Another old idea — creating a tax-free weekend in August where parents can shop for school clothes without paying a sales tax — is back.   Omaha Sen. Rich Pahls introduced a tax holiday bill (LB3), and Lincoln Sen. Bill Avery will offer a similar proposal next week.

A bill to create a weekend tax holiday has been before the Revenue Committee almost every year since Iowa created a similar tax-free weekend in 2000. Missouri also has established a tax-free shopping holiday in recent years.

But the proposals, which generally eliminate the sales tax on clothes, school supplies and personal computers for one weekend, have never made it out of committee to the full Legislature.

Veteran committee member Ron Raikes said the people the holiday intends to benefit — parents — are already getting a great tax benefit through free public schools. And the state’s share of that cost, state aid to education, comes in part through sales tax.

And if this weekend is a such a good draw for retailers, Raikes suggested that stores could simply cut their prices by 7.5 percent.

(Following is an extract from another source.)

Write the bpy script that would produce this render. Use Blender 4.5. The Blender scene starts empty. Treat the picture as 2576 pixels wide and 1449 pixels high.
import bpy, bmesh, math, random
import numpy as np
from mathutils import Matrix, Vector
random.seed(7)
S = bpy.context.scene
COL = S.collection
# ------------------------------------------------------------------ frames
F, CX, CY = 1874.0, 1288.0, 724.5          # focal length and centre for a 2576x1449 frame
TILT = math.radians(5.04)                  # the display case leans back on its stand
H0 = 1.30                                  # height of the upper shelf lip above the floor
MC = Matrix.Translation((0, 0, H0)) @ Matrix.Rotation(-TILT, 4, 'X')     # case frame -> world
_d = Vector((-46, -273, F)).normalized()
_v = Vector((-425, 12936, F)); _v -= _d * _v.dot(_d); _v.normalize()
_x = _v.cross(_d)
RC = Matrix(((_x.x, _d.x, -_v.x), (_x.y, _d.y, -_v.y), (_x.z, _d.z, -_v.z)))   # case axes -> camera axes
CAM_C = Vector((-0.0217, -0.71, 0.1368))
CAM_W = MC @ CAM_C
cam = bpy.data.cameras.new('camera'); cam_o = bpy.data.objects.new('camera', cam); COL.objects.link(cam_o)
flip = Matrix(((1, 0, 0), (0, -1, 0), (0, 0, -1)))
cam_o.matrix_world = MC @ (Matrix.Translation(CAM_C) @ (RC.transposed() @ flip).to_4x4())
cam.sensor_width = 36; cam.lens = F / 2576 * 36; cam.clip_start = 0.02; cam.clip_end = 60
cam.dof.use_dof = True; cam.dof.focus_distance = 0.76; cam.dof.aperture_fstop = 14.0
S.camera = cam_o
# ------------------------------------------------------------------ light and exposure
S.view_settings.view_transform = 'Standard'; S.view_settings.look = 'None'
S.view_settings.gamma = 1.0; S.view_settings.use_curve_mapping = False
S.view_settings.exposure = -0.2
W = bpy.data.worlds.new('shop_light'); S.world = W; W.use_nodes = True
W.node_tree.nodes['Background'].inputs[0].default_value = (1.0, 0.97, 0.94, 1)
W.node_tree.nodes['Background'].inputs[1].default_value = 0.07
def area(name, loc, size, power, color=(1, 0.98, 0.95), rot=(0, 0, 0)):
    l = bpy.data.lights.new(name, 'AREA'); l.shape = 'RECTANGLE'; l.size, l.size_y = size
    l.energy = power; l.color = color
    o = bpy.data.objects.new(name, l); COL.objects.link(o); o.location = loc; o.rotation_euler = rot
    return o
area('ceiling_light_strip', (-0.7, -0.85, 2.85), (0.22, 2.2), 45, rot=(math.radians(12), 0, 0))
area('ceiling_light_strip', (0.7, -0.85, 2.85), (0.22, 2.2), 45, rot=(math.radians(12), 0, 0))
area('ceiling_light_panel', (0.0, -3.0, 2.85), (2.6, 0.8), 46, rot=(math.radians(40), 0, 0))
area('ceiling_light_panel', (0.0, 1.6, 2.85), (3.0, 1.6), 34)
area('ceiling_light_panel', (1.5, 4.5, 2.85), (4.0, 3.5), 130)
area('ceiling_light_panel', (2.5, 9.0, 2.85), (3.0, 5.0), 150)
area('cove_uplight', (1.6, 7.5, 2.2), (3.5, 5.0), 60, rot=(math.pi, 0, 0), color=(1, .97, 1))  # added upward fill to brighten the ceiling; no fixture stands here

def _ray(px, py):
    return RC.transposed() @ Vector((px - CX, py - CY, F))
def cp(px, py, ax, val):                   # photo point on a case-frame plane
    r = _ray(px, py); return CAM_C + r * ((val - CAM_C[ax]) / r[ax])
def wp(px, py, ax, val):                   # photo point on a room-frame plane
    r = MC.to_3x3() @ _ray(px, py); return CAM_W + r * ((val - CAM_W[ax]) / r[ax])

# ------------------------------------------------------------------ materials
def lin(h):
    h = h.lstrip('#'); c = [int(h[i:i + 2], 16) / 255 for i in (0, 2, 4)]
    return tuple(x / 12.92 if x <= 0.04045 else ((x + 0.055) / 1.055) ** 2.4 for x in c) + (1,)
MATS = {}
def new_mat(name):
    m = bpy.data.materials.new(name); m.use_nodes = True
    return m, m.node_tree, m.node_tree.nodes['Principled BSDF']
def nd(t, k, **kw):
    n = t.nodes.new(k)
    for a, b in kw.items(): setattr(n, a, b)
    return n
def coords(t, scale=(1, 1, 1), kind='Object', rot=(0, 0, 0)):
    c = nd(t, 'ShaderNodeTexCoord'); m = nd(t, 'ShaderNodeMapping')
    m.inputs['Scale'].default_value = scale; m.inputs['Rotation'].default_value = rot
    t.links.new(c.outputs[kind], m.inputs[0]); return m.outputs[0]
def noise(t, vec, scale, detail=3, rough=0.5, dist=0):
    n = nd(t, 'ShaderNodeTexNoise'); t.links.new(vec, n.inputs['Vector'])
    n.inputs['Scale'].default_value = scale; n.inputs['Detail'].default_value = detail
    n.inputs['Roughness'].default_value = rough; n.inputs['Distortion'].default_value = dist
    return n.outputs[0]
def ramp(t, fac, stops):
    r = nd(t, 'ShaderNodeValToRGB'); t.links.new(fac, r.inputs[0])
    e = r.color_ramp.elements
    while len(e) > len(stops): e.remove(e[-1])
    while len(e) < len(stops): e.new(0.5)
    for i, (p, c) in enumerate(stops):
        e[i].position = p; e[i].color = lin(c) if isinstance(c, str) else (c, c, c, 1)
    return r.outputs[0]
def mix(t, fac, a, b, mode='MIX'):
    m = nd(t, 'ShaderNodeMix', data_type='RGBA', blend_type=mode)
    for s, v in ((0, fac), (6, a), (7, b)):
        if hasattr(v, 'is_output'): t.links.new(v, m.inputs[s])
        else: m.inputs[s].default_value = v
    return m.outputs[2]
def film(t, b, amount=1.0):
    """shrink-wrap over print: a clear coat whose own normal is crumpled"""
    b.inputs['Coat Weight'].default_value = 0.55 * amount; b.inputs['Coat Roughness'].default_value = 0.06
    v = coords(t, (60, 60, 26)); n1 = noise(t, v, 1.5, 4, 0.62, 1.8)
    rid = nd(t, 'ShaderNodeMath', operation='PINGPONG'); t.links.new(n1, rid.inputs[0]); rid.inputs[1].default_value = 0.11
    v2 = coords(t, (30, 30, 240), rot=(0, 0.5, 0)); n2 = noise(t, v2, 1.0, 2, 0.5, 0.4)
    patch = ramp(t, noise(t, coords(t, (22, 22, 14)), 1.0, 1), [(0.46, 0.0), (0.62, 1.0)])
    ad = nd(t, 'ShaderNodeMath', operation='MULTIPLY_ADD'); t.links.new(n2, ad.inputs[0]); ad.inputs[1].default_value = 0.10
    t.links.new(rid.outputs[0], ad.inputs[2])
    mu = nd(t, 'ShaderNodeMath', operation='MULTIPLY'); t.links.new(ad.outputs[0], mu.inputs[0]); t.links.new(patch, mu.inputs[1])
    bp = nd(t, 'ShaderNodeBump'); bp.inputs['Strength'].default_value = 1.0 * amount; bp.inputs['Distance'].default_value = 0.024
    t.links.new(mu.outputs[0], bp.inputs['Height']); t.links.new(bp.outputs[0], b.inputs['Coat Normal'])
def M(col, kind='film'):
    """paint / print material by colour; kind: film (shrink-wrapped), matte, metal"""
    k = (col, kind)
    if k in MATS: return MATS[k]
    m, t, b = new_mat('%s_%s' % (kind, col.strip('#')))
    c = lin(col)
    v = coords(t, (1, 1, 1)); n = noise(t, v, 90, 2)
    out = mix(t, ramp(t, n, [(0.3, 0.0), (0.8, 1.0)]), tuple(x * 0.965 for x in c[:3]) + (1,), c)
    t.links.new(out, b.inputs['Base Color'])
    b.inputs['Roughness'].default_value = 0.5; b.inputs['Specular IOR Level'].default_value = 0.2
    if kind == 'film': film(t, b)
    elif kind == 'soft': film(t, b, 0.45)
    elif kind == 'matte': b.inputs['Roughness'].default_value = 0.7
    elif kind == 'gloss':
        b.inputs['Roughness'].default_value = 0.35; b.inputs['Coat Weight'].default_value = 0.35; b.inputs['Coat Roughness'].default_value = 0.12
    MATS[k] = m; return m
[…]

Another tax-related bill introduced by Sen. Carol Hudkins of Malcolm proposes raising the state’s gas tax by 3 cents a gallon to bring in  additional road building and road maintenance money. The additional $12 million would be divided among cities, counties and the state (LB41).  Hudkins has also offered a bill (LB42) that would earmark 49 cents of the state’s cigarette tax — about $63.7 million a year — now going to the state’s general fund, for road building and maintenance.